Goosebumps 2: Haunted Halloween Review

Goosebumps 2: Haunted Halloween is a 2018 family adventure/horror about a ventriloquist dummy who comes to life looking for a family, but when that family rejects him, he makes his own by bringing R.L. Stine’s monster characters to life during Halloween.

Sadly, still missing this great theme song to kick things off. Sarah Quinn (Madison Iseman) and younger brother Sonny (Jeremy Ray Taylor) reside in the sleepy town of Wardenclyffe with their mother, Kathy (Wendi McLendon-Covey). For Sarah, she’s trying to smash through a writer’s block and finish a college essay that could put her in Columbia University, while Sonny is attempting to replicate a mini-replica of Nikola Tesla’s greatest invention with best friend, Sam (Caleel Harris) for a school project.

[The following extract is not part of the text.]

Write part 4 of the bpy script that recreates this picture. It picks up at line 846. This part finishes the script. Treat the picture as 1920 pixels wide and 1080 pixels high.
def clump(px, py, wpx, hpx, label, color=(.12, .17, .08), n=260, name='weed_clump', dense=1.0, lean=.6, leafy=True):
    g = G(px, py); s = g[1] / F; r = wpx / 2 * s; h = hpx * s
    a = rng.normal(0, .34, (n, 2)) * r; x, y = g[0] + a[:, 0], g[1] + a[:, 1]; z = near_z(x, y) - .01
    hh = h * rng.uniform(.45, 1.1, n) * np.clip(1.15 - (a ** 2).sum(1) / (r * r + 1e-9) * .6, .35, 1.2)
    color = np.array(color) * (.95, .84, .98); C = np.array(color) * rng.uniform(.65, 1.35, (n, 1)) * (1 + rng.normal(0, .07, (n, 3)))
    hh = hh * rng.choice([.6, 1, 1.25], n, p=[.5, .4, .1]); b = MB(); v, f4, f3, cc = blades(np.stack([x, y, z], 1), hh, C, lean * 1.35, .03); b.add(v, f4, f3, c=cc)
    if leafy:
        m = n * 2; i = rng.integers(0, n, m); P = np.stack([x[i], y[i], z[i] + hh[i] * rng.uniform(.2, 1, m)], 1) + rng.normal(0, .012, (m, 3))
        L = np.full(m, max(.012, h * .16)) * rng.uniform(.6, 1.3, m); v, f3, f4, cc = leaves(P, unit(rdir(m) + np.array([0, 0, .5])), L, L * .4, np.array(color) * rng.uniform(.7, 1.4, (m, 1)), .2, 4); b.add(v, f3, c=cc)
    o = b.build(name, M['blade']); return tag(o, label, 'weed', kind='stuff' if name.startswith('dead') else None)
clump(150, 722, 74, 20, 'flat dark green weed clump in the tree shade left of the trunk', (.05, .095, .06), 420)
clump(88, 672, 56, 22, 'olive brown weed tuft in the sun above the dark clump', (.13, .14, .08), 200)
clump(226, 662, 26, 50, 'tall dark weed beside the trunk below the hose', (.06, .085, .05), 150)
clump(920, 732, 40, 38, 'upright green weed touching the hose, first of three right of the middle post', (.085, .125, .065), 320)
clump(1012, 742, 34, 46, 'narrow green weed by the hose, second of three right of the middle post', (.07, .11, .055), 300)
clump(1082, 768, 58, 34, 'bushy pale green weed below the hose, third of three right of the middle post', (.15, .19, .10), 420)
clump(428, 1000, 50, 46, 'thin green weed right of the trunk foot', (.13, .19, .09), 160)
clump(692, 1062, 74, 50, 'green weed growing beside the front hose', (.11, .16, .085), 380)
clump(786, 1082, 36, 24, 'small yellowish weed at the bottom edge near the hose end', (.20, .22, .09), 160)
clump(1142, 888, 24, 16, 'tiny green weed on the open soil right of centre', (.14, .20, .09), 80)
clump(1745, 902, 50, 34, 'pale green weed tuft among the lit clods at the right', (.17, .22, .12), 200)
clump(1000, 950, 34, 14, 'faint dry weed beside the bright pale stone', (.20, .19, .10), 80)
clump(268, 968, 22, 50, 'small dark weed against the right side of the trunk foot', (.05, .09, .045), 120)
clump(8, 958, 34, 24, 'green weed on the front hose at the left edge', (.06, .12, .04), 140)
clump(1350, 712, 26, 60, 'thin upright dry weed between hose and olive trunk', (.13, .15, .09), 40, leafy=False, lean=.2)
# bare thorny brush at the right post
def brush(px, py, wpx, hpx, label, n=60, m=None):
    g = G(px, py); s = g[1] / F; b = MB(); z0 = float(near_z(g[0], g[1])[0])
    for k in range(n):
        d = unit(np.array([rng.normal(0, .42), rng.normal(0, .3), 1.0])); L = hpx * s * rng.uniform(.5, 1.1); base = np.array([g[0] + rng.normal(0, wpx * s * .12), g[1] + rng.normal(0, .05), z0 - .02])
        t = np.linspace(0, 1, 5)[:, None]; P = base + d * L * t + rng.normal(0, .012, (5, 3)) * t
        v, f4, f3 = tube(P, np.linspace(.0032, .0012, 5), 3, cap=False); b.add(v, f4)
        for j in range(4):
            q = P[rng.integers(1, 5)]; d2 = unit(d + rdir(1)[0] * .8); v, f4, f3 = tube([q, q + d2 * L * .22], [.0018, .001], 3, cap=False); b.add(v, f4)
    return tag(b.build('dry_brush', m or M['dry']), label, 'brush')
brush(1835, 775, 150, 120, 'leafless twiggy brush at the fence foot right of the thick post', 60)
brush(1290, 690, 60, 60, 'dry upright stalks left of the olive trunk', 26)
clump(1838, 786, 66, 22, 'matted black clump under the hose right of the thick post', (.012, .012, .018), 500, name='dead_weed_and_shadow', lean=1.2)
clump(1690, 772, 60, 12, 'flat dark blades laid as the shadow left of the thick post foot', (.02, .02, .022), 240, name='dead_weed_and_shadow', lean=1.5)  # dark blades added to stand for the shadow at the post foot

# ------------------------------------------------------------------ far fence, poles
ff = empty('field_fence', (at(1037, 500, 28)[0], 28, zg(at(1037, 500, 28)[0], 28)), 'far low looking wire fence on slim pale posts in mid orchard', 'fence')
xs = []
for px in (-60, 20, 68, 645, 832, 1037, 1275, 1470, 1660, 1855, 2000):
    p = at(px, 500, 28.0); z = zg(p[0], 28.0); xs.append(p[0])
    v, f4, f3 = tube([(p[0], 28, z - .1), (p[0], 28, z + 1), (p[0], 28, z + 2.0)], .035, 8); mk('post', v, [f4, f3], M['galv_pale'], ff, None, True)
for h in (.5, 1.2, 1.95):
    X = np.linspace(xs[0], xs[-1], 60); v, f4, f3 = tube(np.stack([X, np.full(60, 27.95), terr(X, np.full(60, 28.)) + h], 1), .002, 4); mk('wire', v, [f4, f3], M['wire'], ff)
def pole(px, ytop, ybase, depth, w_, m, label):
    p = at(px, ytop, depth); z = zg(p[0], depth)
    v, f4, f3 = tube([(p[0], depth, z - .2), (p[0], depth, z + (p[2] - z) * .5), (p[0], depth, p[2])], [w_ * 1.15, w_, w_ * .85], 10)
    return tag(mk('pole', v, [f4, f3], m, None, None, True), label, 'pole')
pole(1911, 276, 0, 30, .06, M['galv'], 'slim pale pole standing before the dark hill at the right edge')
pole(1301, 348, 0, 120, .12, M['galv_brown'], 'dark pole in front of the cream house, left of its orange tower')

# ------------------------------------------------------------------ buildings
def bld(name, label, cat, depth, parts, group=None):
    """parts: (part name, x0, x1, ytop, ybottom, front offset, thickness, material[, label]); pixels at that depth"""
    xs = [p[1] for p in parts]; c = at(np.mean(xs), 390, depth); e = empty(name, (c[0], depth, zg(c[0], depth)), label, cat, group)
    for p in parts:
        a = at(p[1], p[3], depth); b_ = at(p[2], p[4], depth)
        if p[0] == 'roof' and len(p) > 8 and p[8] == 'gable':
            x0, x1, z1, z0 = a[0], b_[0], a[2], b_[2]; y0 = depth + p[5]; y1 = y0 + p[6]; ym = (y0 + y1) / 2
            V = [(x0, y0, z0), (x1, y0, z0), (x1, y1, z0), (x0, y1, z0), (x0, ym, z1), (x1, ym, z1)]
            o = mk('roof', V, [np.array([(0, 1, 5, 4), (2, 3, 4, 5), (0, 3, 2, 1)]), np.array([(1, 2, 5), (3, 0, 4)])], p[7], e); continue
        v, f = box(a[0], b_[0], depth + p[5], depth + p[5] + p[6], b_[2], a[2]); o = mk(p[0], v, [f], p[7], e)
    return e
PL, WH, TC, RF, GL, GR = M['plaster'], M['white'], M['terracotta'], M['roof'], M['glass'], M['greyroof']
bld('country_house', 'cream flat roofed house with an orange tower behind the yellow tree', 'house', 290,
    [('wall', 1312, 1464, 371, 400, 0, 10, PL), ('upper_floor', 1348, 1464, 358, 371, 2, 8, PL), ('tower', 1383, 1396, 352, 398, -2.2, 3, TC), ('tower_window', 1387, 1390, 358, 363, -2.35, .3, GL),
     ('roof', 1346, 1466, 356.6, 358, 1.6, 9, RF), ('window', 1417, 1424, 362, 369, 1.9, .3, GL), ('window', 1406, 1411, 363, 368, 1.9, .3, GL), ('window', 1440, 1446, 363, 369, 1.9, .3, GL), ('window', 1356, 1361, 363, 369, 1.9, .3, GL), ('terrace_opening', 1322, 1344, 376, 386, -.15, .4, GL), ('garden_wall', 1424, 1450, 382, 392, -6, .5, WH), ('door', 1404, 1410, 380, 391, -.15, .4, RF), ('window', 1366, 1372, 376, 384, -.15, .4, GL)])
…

In between school work and pumpkin carving in preparation for Halloween, Sonny and Sam go exploring a deserted house for their side business that nets them “valuable” junk. What they end up finding is an old, unfinished manuscript by famed author R.L. Stine (Jack Black). Upon reading a few words, a ventriloquist dummy appears out of thin air. This dummy, soon to be known as Slappy, first seems to be a new protective friend, saving Sonny and Sam from the local bullies. That quickly turns once the dummy reveals he can talk, and more and more incidents arise. All Slappy wants is a family, but when the Quinns refuse, Slappy decides to make his own family, using the book to bring these monstrosities to life and endangering those lives in Wardenclyffe.

Yeah, the Goosebumps silver screen treatment took way too long to finally become a thing. Instead of finding a way to release in, say, 2004-2006 to capitalize and maximize on a pretty big and still sort of fresh IP at the time for a sizable millennial fan base, the 2015 release felt a little late. Still, it created warm nostalgia as well as a decent family flick. Despite taking the relatively same approach, Goosebumps 2: Haunted Halloween is devoid on the nostalgia and simply is a tepid family movie. 

If the plot of the Goosebumps sequel sounds like déjà vu, that’s because it is. The Evil Dead setup aside, the same exact things happen and play out; Stine’s monster creations are unleashed, and to put them back on the page, a book has to be opened. Except for an obviously different cast and a few more baddies that longtime readers may or may not remember (I certainly didn’t), it’s kind of sad how similar this story is to its predecessor, especially when there’s no dearth of characters to use as focal points to mix and match something mildly different.

Probably the biggest knock against Goosebumps 2: Haunted Halloween is how low-quality it looks. For an ABC Family, straight-to-DVD, or old Disney Channel original, this wouldn’t mean much. For a full-priced film, it does. This one costs roughly $23 million less to make and it shows. Director Ari Sandel (The DUFF) seems to be caught in no man’s land as it pertains to making a feature; Haunted Halloween would probably look better as an animated film, as the CGI integration into the real world is scary bad.

Goosebumps 2 isn’t all bad. The scares are harmless and effective for the target crowd, in stark comparison to a like-minded and recent film in The House With a Clock in Its Walls, which is capable of giving the little ones nightmares. Taylor, Iseman, and Harris create an affable chemistry. Veteran comic performers in Ken Jeong and McLendon-Covey deliver some earnest laughs. And yet, there’s something big missing. Say what you will about Black, but he always brings an immense, kid-like zeal to every role and by proxy every movie he’s in. As he’s relegated to a status that amounts to something lesser than a side character, the sequel is missing a huge spark.

A light and tepid family movie will likely be enough for families who need a non-frightening, PG-crated horror to take the young’ns to in the month of October. For the vast majority of everyone else, there’s a noticeable energy that the brilliant Tesla couldn’t generate.